* [Records for the task]:
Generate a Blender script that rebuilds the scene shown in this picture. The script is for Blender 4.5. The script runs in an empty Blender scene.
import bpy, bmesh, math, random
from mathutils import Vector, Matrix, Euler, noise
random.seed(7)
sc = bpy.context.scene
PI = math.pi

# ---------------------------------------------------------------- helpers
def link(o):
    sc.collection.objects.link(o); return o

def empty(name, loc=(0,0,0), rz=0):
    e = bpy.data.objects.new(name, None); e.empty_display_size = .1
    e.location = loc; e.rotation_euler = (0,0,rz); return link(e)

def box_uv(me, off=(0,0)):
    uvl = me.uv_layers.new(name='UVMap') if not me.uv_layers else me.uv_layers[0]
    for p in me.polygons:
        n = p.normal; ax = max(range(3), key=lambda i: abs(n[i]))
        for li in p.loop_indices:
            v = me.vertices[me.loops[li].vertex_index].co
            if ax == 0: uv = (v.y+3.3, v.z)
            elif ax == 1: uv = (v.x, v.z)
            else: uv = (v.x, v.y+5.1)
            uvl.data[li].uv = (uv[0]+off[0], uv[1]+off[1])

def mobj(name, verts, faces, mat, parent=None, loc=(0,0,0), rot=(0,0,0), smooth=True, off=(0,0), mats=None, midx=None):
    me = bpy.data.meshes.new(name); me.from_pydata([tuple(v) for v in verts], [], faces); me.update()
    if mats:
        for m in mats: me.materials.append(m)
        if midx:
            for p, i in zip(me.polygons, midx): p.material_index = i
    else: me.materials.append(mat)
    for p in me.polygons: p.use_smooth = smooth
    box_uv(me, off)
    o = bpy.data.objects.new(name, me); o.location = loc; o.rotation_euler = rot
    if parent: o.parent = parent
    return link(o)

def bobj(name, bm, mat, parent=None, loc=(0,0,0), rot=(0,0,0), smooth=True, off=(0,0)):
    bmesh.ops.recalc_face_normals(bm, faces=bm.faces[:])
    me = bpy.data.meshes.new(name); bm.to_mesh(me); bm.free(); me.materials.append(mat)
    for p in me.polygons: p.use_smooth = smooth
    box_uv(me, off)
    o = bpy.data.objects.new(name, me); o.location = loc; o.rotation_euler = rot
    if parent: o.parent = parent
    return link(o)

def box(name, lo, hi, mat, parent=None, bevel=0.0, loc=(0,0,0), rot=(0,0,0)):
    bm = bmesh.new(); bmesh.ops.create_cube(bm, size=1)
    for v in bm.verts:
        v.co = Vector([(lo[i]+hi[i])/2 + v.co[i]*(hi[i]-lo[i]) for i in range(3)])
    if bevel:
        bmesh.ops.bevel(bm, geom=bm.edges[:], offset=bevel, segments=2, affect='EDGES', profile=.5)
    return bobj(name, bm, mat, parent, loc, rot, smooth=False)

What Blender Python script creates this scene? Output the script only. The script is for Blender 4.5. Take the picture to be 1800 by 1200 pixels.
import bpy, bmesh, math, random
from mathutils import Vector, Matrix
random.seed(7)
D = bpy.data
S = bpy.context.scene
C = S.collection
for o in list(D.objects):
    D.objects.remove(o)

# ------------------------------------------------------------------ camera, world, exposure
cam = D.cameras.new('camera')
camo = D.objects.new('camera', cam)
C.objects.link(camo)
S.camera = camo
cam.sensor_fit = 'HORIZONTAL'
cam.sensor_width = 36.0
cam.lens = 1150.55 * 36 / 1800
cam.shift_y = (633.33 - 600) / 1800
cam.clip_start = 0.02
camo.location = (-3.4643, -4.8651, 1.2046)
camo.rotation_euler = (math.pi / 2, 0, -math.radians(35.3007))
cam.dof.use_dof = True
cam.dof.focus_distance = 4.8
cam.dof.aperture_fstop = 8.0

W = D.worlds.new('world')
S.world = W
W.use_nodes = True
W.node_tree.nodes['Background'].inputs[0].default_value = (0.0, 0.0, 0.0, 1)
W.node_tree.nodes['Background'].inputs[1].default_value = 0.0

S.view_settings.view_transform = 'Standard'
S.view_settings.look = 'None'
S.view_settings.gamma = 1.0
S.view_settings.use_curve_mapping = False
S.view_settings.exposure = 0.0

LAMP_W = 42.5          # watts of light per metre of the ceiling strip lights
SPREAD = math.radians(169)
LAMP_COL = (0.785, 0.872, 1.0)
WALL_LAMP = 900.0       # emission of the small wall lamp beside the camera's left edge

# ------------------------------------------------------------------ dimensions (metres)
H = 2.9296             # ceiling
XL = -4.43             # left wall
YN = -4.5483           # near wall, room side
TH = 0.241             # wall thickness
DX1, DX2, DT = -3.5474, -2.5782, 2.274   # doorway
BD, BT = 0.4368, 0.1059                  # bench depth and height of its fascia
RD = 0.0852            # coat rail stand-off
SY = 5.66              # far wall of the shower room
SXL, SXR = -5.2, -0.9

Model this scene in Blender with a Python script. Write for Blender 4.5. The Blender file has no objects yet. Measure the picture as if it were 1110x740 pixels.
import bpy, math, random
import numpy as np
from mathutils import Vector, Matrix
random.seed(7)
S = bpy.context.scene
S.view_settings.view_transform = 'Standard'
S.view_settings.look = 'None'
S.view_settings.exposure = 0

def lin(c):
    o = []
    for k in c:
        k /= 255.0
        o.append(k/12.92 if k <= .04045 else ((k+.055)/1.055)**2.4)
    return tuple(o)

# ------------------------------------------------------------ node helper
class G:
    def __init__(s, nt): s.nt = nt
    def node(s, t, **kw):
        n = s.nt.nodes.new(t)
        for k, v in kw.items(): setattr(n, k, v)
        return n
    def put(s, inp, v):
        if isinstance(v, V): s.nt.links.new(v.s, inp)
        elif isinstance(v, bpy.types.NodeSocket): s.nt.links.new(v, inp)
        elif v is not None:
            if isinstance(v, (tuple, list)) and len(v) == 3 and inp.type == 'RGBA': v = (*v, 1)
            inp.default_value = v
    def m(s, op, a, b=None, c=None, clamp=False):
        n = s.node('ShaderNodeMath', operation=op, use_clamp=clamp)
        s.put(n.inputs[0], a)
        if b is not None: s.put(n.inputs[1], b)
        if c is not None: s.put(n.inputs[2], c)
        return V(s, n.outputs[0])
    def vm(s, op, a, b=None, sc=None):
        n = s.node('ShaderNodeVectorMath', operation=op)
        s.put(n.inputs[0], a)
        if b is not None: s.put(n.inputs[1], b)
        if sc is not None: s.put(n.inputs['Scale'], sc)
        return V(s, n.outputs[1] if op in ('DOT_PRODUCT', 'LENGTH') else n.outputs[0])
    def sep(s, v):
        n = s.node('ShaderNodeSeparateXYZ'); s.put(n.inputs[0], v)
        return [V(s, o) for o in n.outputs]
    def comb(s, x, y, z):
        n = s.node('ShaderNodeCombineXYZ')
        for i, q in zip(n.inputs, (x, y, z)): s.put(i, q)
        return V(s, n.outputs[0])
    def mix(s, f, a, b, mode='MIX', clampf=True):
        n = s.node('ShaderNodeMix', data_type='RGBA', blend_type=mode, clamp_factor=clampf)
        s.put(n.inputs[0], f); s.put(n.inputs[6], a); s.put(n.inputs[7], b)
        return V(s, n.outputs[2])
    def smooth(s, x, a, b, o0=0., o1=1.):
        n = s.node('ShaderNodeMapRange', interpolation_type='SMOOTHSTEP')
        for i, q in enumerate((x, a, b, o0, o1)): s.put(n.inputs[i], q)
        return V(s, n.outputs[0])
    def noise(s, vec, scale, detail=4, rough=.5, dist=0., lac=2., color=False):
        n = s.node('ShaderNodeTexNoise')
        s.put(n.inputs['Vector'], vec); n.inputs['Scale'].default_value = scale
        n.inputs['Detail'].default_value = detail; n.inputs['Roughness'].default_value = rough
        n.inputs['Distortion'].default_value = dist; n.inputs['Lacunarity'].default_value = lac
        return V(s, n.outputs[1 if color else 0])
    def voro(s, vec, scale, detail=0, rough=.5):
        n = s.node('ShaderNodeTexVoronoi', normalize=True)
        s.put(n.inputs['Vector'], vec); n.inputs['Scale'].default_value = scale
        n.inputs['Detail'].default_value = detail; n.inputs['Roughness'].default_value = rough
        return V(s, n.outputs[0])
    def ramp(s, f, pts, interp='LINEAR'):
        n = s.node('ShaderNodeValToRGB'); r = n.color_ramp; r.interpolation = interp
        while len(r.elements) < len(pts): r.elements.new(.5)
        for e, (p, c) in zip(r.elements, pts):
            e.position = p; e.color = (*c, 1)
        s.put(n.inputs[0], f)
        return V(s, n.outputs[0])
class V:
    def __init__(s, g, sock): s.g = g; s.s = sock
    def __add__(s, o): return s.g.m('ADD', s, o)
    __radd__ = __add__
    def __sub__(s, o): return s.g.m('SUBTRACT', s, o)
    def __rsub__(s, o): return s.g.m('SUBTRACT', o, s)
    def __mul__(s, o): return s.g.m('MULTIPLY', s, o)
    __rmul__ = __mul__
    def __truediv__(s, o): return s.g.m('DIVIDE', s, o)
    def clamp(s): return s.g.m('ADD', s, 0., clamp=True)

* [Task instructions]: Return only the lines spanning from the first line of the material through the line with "e.location = loc;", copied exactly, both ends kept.

* [Response]:
Generate a Blender script that rebuilds the scene shown in this picture. The script is for Blender 4.5. The script runs in an empty Blender scene.
import bpy, bmesh, math, random
from mathutils import Vector, Matrix, Euler, noise
random.seed(7)
sc = bpy.context.scene
PI = math.pi

# ---------------------------------------------------------------- helpers
def link(o):
    sc.collection.objects.link(o); return o

def empty(name, loc=(0,0,0), rz=0):
    e = bpy.data.objects.new(name, None); e.empty_display_size = .1
    e.location = loc; e.rotation_euler = (0,0,rz); return link(e)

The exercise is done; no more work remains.